It's a Miracle!
Di awal Oktober tahun ini aku menyaksikan sebuah keajaiban. Sungguh, baru kali ini aku melihat keajaiban dengan mata kepalaku sendiri. Seketika muncul kembali rasa percaya. Ternyata hal seperti itu ada di kehidupan nyata. Luar biasa.
Baiklah, mungkin sudah cukup imajinasi yang terbentuk di kepala Anda tentang keajaiban ini. Mungkinkah aku melihat kuda nil yang bisa menari balet? Tupai yang pandai menjahit? Atau hujan kodok dari langit? Nah, bila yang terakhir aku sebut itu terjadi, maka posting ini tidak akan terjadi, karena aku pasti sudah mati berdiri.
Bukan, kali ini bukan keajaiban yang menyangkut dunia binatang, tetapi aku menyaksikan, dengan mata kepalaku sendiri, sepasang manusia yang tetap menikah hingga usia pernikahan 50 tahun! Dan, percaya atau tidak, masih saling mencintai. Ini saudara-saudara, adalah sebuah keajaiban bagiku. Bila tidak demikian bagi Anda, maka bersyukurlah.
Tak perlu berpanjang-panjang soal fakta mengenai tingginya angka perceraian dewasa ini, atau pasangan yang pada akhirnya begitu saling membenci setelah bertahun-tahun (atau bahkan beberapa bulan) menikah, karena sudah cukup pahamlah kita tentang yang demikian itu. Lebih penting adalah bagaimana dua manusia yang baru saja berulangtahun perkawinan ke-50 ini bekerja keras selama setengah abad untuk mempertahankan janji mereka kepada Tuhan, negara dan satu sama lain. Bukan hanya sebuah prestasi yang amat sangat luar biasa, tetapi juga, sebuah inspirasi.

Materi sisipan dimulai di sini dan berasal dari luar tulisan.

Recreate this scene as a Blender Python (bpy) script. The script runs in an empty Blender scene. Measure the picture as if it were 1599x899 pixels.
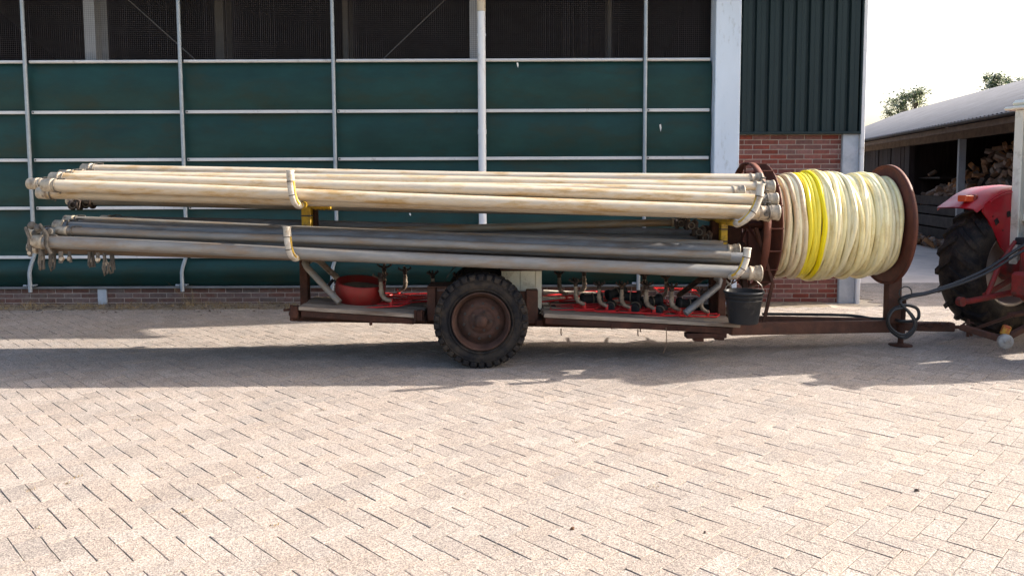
import bpy, math, random
import numpy as np
from mathutils import Vector, Matrix, noise
R = math.radians
PI = math.pi
sc = bpy.context.scene
C = sc.collection
rnd = random.Random(7)

# ------------------------------------------------------------------ camera
F, CX, CY, HC = 1200.0, 800.0, 374.0, 1.58
PITCH, ROLL = R(4.29), R(-0.22)
ROT = Matrix.Rotation(R(90) - PITCH, 3, 'X') @ Matrix.Rotation(ROLL, 3, 'Z')
cam = bpy.data.cameras.new('camera')
cam.sensor_width = 36
cam.lens = 36 * F / 1599
cam.shift_x = (799.5 - CX) / 1599
cam.shift_y = -(449.5 - CY) / 1599
cam.clip_start = 0.05
cam.clip_end = 4000
co = bpy.data.objects.new('camera', cam)
C.objects.link(co)
co.matrix_world = Matrix.Translation((0, 0, HC)) @ ROT.to_4x4()
sc.camera = co

def ray(px, py):
    return ROT @ Vector(((px - CX) / F, -(py - CY) / F, -1))
def at(px, py, Y):
    """point of the place seen at photo pixel (px, py) on the plane at distance Y"""
    d = ray(px, py)
    return Vector((0, 0, HC)) + d * (Y / d.y)
def ground(px, py):
    d = ray(px, py)
    return Vector((0, 0, HC)) + d * (-HC / d.z)

# ------------------------------------------------------------------ light
SUN_EL, SUN_AZ = 27.5, 10.6            # azimuth measured from +X towards +Y
w = bpy.data.worlds.new('World')
sc.world = w
w.use_nodes = True
nt = w.node_tree
nt.nodes.clear()
sky = nt.nodes.new('ShaderNodeTexSky')
sky.sky_type = 'NISHITA'
sky.sun_disc = False
sky.sun_elevation = R(SUN_EL)
sky.sun_rotation = R(90 - SUN_AZ)
sky.air_density = 1.0
sky.dust_density = 5.0
sky.ozone_density = 1.0
bg = nt.nodes.new('ShaderNodeBackground')
bg.inputs['Strength'].default_value = 0.13
wo = nt.nodes.new('ShaderNodeOutputWorld')
nt.links.new(sky.outputs[0], bg.inputs[0])
nt.links.new(bg.outputs[0], wo.inputs[0])
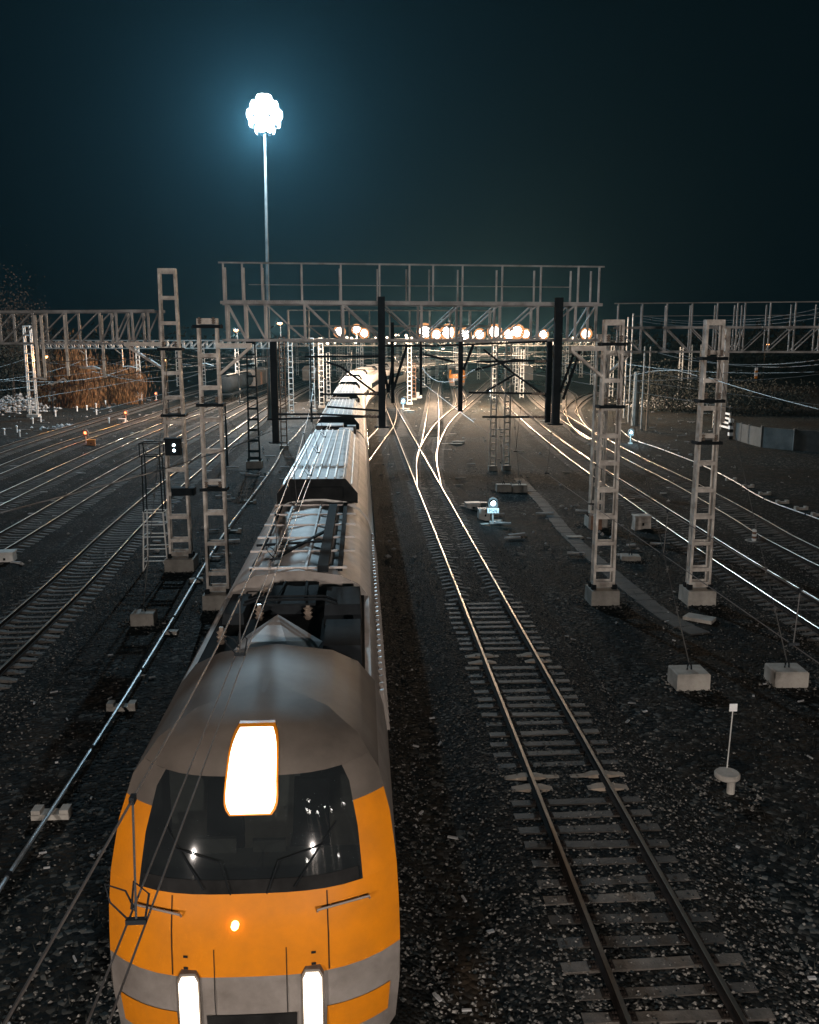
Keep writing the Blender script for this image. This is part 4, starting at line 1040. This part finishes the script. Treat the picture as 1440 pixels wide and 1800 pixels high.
def cabinet(name, label, p, d, m, rz=0, lid=True, group=None, cat='cabinet'):
    t = thing(name, label, cat, p, rz, group)
    mb = MB(); mb.box((0, 0, d[2] / 2), d, taper=.94); b = mb.build('body', m, t)
    if lid:
        mb = MB(); mb.box((0, 0, d[2] + .03), (d[0] * 1.04, d[1] * 1.08, .06)); mb.build('lid', m, t)
    mb = MB(); mb.box((0, -d[1] / 2 - .015, d[2] * .5), (d[0] * .12, .03, d[2] * .2)); mb.build('hasp', M_DARK, b)
    return t
cabinet('switch_box', 'bright orange switch box between the left tracks', G(161, 784), (.75, .6, .55), M_ORANGE, .2)
cabinet('switch_box', 'pinkish switch box lit by the middle red signal', G(215, 744), (.8, .7, .5), M_STEELF, .1)
cabinet('switch_machine', 'pale switch machine beside the turnout rail', G(831, 897), (.85, .6, .42), M_STEELF, .1, cat='switch machine')
cabinet('relay_box', 'low grey relay box below the glowing dwarf signal', G(852, 914), (.75, .5, .6), M_STEELF, .05)
cabinet('relay_box', 'small pale box between the switch machine and the dwarf signal', G(846, 895), (.7, .4, .35), M_STEELF)
cabinet('transformer_box', 'rusty transformer box on a stand beyond the right mast', G(1127, 932), (.85, .6, .75), M_STEEL)
cabinet('relay_box', 'grey relay box at the left edge beside the second left track', G(12, 990), (.75, .6, .5), M_STEELF, .1)
cabinet('relay_box', 'rust-coloured relay box at the foot of the narrow hidden mast', G(1046, 930), (.6, .5, .7), M_RUST)
cabinet('relay_box', 'pale relay box in the brown bushes', G(92, 705), (1.0, .7, 1.5), M_STEELF)
cabinet('relay_box', 'pale relay box right of the short reddish mast', G(737, 700), (1.0, .7, 1.0), M_STEELF)
mb = MB(); p = G(812, 893); q = G(829, 896); mb.tube([(p.x, p.y, -.15), (q.x, q.y, -.2)], .05, 6); mb.tube([(p.x - .2, p.y - .6, -.15), (q.x, q.y - .5, -.2)], .04, 6)
tag(mb.build('switch_rod', M_STEELF, None, (p.x, p.y, -.15)), 'pale switch rods reaching from the switch machine to the rail', 'rod')
# parked carriages and wagons far down the yard
for i, (ti, y, fn, lab) in enumerate([(7, 205, box_wagon, 'dark wagon parked far off on the outer right-hand track'), (7, 220, box_wagon, 'dark wagon behind the first one on the outer right-hand track'), (6, 232, tank_wagon, 'far tank wagon beyond the dark hanging posts'), (8, 236, box_wagon, 'far box wagon on the joining right-hand track'),
                                       (10, 205, box_wagon, 'far wagon on the nearest left track'), (10, 219, tank_wagon, 'far tank wagon behind it on the nearest left track'), (2, 262, box_wagon, 'farthest box wagon on the straight far track')]):
    p, a = on_track(ti, y); w = fn(lab, p, a); w['group'] = 'wagons far down the yard'
# dark pedestal heads of the turnout tongues: flat boards between rails
def slab(label, u, v, d, m, rz=0, name='concrete_slab', z=GZ):
    p = G(u, v, z); mb = MB(); L, w, h = d
    x = [(-L / 2, -w / 2), (L / 2, -w / 2 * .9), (L / 2 * .94, w / 2), (-L / 2 * .97, w / 2 * .93)]; ca, sa = math.cos(rz), math.sin(rz)
    s = [[(p.x + a * ca - b * sa, p.y + a * sa + b * ca, z - .05 + k * (h + .05)) for a, b in x] for k in (0, 1)]
    mb.loft(s); return tag(mb.build(name, m, None, tuple(p)), label, 'slab', 'loose slabs on the ground')
slab('loose stone slab left of the dwarf signal post', 852, 925, (.5, .35, .14), M_CONC, .3)
slab('loose stone slab right of the dwarf signal post', 874, 918, (.55, .3, .14), M_CONC, -.6)
slab('dark slab tilted beside the end of the footpath', 1230, 1090, (1.0, .6, .12), M_CONC, -.7)
slab('flat slab before the narrow hidden mast', 1010, 946, (.8, .4, .1), M_CONC, .1)
slab('white board right of the turnout heel', 793, 783, (2.2, .35, .2), M_CONC, .12)
slab('white plate left of the far switch', 806, 780, (1.2, .4, .25), M_CONC, 0)
slab('flat pale slab beside the train near the crossover', 684, 801, (1.1, .25, .12), M_CONC, 0)
slab('pale slab at the foot of the white lattice mast', 758, 947, (.4, .2, .08), M_CONC, 0)
slab('pale board near the far right switch', 985, 712, (1.6, .5, .2), M_CONC, 0)
slab('pale board before the blue dwarf signal', 706, 720, (2.4, .5, .2), M_CONC, .05)
slab('pale board under the white lattice mast', 720, 725, (1.4, .7, .3), M_CONC, 0)
slab('loose slab beside the left pipe under the shorter mast', 345, 1023, (.55, .25, .16), M_CONC, .3)
slab('loose slab beside the left pipe near the anchor block', 301, 1114, (.5, .25, .12), M_CONC, -.2)
# ------------------------------------------------------------------ pipes on supports
def pipe(label, pts, r, sup, slabel, sgroup, z=.0):
    P3 = [G(u, v, GZ + .2) for u, v in pts]; path, L = smooth_path([(p.x, p.y) for p in P3], 1.0)
    mb = MB(); mb.tube([(x, y, GZ + .22) for x, y in path], r, 8); o = (float(path[0][0]), float(path[0][1]), GZ + .22)
    t = tag(mb.build('pipe', M_PIPE, None, o, smooth=True), label, 'pipe')
    for k in range(2, len(path) - 1, 5):
        d = path[k + 1] - path[k]; d /= np.linalg.norm(d); mb = MB()
        mb.tube([(path[k][0] - d[0] * .06, path[k][1] - d[1] * .06, GZ + .22), (path[k][0] + d[0] * .06, path[k][1] + d[1] * .06, GZ + .22)], r * 1.45, 8); mb.build('pipe_joint', M_DARK, t, o)
    for i, (u, v, lab) in enumerate(sup):
        p = G(u, v); b = MB(); b.box((0, 0, .06), (.75, .26, .12)); b.box((-.28, 0, .16), (.18, .26, .10)); b.box((.28, 0, .16), (.18, .26, .10))
        ob = b.build('pipe_support', M_CONC); ob.location = p; tag(ob, lab, 'support', sgroup)
pipe('long thin pipe lying along the left side of the train', [(-70, 1676), (0, 1563), (75, 1450), (150, 1335), (225, 1218), (300, 1095), (362, 990), (403, 925), (456, 855), (486, 812), (497, 790), (520, 765), (545, 733)], .042,
     [(92, 1436, 'concrete pipe support lowest at the left edge'), (215, 1247, 'concrete pipe support left of the train nose'), (412, 936, 'small concrete pipe support right of the shorter mast'), (440, 885, 'small concrete pipe support farthest along the left pipe')], '', 'supports of the left pipe')
pipe('thin bright pipe on small supports along the right tracks', [(1080, 745), (1110, 771), (1155, 787), (1225, 814), (1285, 843), (1345, 878), (1440, 913), (1500, 938)], .038,
     [(1285, 845, 'farthest concrete support under the right pipe'), (1315, 857, 'second concrete support under the right pipe'), (1344, 870, 'third concrete support under the right pipe'), (1375, 885, 'fourth concrete support under the right pipe'), (1408, 896, 'fifth concrete support under the right pipe'), (1438, 907, 'concrete support under the right pipe at the right edge')], '', 'supports of the right pipe')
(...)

Pasangan ini boleh dianggap beruntung karena usia panjang dimiliki oleh keduanya. Tidak sedikit yang gagal melihat angka 50 dari lilin merah yang terpasang manis di atas kue taart mereka, karena salah satu keburu dipanggil Yang Punya Kuasa. Tapi selain keberuntungan, ada determinasi yang ditanamkan dengan sangat dalam oleh keduanya kepada pernikahan itu. Hasilnya? Dua manusia yang memiliki satu sama lain ketika anak-anak sudah dewasa dan memiliki keluarga mereka sendiri-sendiri. Dua manusia yang tumbuh tua bersama setelah dikunyah, dipontang-panting, kemudian dilepeh oleh hidup, namun juga bersama-sama menikmati manisnya madu yang disajikan hidup. Mereka mengalaminya berdua.
Entah sudah apa saja yang dialami oleh pasangan itu. Saya yakin mereka sudah pernah mengalami yang terburuk, meski mungkin hanya diketahui berdua. Setiap pasangan pasti menemui saat-saat paling kelam. Pilihannya hanya ada dua; bertahan atau hengkang. Berjuang atau menyerah. Mereka bertahan dan berjuang.
Sang Oma, yang tak lain adalah adik ipar Nenekku (Eyang Zus) pernah berkata padaku, "Apapun yang terjadi dalam pernikahanmu nanti, bertahan dan pertahankan. Lakukan semua yang kamu bisa untuk mempertahankannya. SEMUA." Terdengar seperti ucapan terakhir yang diberikan pemimpin pasukan kepada anak buahnya yang akan masuk hutan untuk berperang. Aku pun merasa bahwa medan perang lah yang akan aku masuki. Jika aku cukup gila untuk memilih berperang, maka aku harus cukup waras untuk mencari cara keluar dari sana hidup-hidup. Atau dalam hal ini, keluar dari sana BERDUA, hidup-hidup.
Happy 50th anniversary, Dear Opa Widi and Oma Anneke! Berkat kalian, aku telah mendaftarkan diri masuk masuk boot camp. Yak, saya bertekad jadi tentara yang pandai dan tangguh. Tentara yang bisa keluar dari medan perang dalam keadaan hidup, waras dan tidak kekurangan suatu apapun. Doakan saya!